Il confine sull’Isonzo
Nel corso del Settecento si hanno diversi tentativi di dirimere le controversie di confine tra Venezia e l’Austria. Viene anche soppresso l’antico Patriarcato di Aquileia e diviso in due arcidiocesi, Udine e Gorizia, l’una in Veneto e l’altra in Austria. Ma la repubblica Serenissima è in evidente decadenza politica e militare, fino a che nel 1797 viene sancita la fine dello stato veneto. E’ l’epoca napoleonica e un nuovo stato pochi anni dopo viene creato dai Francesi, le Province illiriche, un territorio che comprende la Carinzia austriaca, Gorizia, Trieste, Lubiana (che ne è la capitale), l’Istria e la Dalmazia fino a Ragusa/Dubrovnik.
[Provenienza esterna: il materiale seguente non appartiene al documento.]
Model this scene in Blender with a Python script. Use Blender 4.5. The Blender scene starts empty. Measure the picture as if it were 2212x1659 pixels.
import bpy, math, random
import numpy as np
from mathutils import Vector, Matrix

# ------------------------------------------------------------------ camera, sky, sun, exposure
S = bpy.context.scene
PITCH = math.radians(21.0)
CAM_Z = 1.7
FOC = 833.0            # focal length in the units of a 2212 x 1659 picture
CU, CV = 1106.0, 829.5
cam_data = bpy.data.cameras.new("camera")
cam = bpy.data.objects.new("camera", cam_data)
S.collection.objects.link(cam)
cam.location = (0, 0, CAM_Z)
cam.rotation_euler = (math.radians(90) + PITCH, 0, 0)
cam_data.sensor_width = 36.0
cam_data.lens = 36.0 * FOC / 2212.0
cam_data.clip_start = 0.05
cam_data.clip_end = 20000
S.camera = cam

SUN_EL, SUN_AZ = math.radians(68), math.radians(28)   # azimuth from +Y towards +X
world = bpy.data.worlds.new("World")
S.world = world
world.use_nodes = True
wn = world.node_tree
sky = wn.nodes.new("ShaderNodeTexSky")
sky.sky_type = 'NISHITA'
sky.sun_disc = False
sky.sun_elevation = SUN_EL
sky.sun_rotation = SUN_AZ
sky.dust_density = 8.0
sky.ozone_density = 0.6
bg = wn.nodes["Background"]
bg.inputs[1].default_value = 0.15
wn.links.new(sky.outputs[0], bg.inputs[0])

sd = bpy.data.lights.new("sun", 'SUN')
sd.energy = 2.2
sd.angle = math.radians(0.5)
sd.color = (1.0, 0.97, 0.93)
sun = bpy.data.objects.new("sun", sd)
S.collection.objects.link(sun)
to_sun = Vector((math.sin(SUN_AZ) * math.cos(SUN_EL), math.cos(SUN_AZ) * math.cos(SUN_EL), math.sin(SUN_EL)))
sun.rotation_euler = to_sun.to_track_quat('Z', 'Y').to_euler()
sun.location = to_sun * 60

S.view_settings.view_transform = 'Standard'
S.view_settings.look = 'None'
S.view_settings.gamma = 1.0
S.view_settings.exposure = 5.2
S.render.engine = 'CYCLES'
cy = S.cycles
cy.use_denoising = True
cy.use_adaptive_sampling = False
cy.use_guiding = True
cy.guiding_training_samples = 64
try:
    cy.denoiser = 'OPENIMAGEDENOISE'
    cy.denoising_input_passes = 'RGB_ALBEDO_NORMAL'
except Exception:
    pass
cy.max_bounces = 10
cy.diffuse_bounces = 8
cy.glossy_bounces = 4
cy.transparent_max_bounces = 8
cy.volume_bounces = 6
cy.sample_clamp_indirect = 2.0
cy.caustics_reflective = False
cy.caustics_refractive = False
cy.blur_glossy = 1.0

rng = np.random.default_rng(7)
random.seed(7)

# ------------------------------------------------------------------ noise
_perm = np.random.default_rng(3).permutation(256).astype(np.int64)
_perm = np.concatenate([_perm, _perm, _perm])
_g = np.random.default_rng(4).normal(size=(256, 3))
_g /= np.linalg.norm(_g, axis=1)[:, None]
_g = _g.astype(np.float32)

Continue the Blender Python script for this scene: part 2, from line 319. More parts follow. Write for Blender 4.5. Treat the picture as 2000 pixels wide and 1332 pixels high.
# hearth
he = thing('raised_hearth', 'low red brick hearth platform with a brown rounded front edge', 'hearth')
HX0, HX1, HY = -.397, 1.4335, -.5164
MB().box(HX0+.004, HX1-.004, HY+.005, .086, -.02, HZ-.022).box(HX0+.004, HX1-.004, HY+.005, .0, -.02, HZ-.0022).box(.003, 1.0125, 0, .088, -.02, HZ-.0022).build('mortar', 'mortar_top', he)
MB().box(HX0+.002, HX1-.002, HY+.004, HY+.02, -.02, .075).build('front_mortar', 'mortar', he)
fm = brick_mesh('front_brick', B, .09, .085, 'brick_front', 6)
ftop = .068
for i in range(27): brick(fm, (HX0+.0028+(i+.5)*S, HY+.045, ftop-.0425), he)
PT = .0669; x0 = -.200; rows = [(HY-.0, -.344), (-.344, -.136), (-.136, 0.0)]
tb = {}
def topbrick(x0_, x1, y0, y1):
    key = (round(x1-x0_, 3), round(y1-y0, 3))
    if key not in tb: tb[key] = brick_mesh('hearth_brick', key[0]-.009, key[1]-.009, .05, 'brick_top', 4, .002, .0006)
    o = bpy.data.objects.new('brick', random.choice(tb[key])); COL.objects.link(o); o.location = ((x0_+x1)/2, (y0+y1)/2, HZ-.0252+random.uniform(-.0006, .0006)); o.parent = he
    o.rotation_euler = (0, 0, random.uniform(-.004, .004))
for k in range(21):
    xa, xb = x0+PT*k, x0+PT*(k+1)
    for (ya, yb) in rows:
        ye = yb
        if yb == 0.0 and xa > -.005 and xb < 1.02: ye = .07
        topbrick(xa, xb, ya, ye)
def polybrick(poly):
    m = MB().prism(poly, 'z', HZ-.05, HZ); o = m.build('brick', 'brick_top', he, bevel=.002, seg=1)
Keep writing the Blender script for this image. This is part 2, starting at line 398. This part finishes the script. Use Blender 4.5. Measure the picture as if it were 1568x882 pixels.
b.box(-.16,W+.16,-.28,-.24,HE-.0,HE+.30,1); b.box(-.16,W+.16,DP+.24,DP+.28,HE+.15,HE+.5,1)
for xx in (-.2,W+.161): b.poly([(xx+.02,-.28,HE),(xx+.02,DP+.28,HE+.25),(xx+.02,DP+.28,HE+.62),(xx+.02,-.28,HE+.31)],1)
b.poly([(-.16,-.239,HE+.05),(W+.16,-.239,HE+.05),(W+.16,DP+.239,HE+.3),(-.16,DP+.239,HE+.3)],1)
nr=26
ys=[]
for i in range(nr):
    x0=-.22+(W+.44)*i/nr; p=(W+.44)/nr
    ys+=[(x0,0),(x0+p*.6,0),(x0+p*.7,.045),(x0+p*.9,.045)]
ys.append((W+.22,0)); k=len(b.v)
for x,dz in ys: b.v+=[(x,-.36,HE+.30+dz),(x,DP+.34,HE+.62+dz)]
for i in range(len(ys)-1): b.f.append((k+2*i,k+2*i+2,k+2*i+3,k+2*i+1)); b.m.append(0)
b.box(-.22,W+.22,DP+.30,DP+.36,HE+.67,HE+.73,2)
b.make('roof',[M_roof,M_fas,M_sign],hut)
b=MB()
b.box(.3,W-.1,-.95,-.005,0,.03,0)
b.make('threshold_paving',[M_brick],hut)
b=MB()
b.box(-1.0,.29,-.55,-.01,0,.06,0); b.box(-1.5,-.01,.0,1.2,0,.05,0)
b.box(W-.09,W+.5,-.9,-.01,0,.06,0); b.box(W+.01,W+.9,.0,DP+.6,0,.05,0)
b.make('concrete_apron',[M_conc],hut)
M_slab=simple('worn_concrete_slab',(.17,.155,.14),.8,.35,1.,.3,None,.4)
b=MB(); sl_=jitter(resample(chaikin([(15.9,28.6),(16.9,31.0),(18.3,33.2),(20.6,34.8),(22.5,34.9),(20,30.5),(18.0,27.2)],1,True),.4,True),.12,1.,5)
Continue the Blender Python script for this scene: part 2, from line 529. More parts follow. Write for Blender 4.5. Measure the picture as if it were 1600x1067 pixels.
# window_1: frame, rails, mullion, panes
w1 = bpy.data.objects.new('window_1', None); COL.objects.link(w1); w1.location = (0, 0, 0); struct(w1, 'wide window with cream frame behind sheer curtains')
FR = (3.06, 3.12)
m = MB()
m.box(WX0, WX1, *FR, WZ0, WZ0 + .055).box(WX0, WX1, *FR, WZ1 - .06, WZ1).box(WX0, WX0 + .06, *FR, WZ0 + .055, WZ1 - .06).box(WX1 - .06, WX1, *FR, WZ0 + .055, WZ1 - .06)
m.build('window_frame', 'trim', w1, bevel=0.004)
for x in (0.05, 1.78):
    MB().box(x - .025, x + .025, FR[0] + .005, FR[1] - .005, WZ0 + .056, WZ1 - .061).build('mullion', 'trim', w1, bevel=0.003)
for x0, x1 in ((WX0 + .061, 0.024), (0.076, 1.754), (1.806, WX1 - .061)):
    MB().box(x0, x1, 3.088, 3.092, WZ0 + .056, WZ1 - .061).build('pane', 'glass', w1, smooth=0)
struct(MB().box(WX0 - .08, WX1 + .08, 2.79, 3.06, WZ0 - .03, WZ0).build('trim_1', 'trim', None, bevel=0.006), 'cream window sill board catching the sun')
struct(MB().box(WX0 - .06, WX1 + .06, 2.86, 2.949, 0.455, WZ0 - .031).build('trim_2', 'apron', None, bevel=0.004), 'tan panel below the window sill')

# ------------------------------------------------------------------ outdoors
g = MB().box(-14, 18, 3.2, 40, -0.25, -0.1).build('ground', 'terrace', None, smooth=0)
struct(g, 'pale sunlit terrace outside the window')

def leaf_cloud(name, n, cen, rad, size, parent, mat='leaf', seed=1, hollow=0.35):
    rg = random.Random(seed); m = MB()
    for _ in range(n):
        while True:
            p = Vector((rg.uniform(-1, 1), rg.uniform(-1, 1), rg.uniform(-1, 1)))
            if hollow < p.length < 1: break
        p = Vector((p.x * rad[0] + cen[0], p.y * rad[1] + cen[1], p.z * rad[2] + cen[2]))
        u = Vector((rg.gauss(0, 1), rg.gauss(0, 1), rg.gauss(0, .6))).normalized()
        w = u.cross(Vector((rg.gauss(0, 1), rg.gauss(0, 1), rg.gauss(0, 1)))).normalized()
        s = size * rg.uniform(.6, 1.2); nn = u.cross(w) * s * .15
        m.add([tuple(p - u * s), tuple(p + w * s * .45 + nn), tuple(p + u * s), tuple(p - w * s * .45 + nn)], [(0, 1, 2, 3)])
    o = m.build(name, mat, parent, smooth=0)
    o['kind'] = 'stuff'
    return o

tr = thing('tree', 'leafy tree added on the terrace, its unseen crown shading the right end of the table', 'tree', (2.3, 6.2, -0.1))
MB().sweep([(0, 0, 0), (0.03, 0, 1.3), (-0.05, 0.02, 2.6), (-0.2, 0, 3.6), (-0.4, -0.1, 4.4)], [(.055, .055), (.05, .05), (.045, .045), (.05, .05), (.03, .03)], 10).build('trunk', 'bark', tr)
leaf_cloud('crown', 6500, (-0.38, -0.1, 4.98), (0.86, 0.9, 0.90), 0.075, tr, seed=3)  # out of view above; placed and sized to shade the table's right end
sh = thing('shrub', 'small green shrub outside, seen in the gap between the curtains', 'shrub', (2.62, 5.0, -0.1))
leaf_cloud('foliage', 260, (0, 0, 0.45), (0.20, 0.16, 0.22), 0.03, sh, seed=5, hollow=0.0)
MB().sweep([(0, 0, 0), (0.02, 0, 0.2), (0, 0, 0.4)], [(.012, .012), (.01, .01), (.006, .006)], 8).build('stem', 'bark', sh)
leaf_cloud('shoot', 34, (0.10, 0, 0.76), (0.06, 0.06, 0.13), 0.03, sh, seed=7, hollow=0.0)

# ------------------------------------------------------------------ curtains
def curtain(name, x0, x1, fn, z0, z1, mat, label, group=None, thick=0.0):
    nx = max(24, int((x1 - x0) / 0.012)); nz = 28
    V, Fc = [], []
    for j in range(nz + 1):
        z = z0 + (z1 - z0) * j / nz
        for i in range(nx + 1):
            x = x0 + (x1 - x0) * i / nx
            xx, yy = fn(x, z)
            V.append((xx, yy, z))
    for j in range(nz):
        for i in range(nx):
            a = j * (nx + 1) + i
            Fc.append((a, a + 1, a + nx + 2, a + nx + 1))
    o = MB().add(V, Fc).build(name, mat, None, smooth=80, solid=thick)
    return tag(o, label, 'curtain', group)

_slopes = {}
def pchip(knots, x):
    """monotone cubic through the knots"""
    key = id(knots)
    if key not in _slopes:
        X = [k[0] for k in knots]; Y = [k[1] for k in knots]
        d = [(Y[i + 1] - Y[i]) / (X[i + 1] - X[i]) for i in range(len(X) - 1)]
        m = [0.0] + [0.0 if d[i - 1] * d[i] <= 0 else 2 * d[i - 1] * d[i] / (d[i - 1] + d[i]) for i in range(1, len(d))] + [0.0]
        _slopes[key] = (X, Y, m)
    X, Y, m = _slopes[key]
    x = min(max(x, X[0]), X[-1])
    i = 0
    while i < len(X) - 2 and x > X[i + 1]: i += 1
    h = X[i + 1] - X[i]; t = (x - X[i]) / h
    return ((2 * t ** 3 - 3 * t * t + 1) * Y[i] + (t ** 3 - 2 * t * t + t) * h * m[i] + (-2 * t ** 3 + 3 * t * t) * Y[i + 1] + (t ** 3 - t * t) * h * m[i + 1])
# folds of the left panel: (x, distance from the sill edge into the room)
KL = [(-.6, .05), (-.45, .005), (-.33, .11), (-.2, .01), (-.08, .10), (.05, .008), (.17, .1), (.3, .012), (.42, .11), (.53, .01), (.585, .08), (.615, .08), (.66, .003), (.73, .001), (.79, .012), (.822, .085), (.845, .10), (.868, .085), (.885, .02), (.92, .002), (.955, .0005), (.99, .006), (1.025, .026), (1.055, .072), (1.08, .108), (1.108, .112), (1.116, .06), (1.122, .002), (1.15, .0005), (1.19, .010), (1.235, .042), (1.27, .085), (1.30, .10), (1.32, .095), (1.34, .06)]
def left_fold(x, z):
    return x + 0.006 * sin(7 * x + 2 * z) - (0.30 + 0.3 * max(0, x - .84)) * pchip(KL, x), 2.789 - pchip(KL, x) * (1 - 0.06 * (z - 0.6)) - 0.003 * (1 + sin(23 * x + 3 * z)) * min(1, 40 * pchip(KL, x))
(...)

Il confine fra i due nuovi stati napoleonici (Regno d’Italia e Province illiriche) corre per intero lungo il corso dell’Isonzo, dalla sorgente alla foce. Quello delle Province illiriche è un tipico statocuscinetto, nella fattispecie un antemurale militare (un nuovo tipo di fortezza) per tenere a bada gli imperi asburgico e ottomano che controllano la penisola balcanica. Un territorio che avrà vita breve come entità statale ma che per diversi aspetti (non quello nazionale) ancora oggi conserva una certa omogeneità.
I nazionalismi
Nella prima metà dell’Ottocento nascono nuove visioni del mondo imperniate sui valori della rivoluzione francese, libertà, uguaglianza e fraternità ma si diffonde anche l’idea di nazione. Dopo le vicende napoleoniche la diffusione di questa idea riguarda in primo luogo gli italiani di confine che sentono il richiamo del Risorgimento nazionale. Ma anche le popolazioni slave, e soprattutto gli sloveni che vivono al di qua delle Alpi, sentono questo forte richiamo ideale. Vengono quindi successivamente a formarsi le basi di una contrapposizione che dura in vario modo fino ai giorni nostri. E il confine politico in divenire diventa l’oggetto principale del contendere fra irredentisti che anelano all’Italia da una parte, panslavisti e in particolare il movimento dei “tabori” in Slovenia dall’altra. Continua e si aggrava il problema del confine orientale d’Italia e l’idea di nazione si trasforma in nazionalismo, causa prima delle guerre del XX secolo.
Il Novecento
Nel XX secolo in questo territorio si sono concentrate e acuite tutte le tensioni e i conflitti che hanno attraversato l’Europa intera e hanno determinato il tracciato dell’attuale confine: prima guerra mondiale, fascismo e nazismo, seconda guerra mondiale, comunismo, guerra fredda. Durante la cosiddetta “guerra fredda” gli stati maggiori degli eserciti italiano e della Nato hanno armato strategicamente quella che è stata chiamata “Soglia di Gorizia” a difendere la quale sono stati concentrati nel Friuli e nell’Isontino i due terzi delle forze armate italiane, con vaste servitù militari, bunker di vario tipo, nuove caserme. Uno stravolgimento del territorio non ancora cancellato. Al tempo si è ipotizzato anche l’uso di mine atomiche da parte della Nato per fermare o ritardare la possibile avanzata dei migliaia di carri armati dell’URSS e degli altri paesi del Patto di Varsavia (il “sacrificio” nucleare del Goriziano) pronti all’invasione del territorio italiano. Su questa ipotesi permane ufficialmente il segreto militare. Ma recenti rivelazioni sull’esistenza di oltre 60 rifugi antiatomici nella città di Nova Gorica in Slovenia (diversi ancora ben visibili) confermerebbero questa ipotesi, che oggi ha dell’incredibile. Per quanto riguarda una sintesi della storia del Novecento goriziano rimandiamo ai testi e alle foto della mostra “Il secolo lungo” che abbiamo allestito nel 2014 al Museo di Santa Chiara a Gorizia, nel 2015 nella Biblioteca del Senato della Repubblica a Roma, poi nuovamente a Gorizia nella Biblioteca Statale Isontina. Dal 3 al 31 luglio di quest’anno la mostra sarà visibile anche nella Bibioteca “France Bevk” di Nova Gorica. Il catalogo completo della mostra è stato pubblicato nel n. 105 di Isonzo Soča.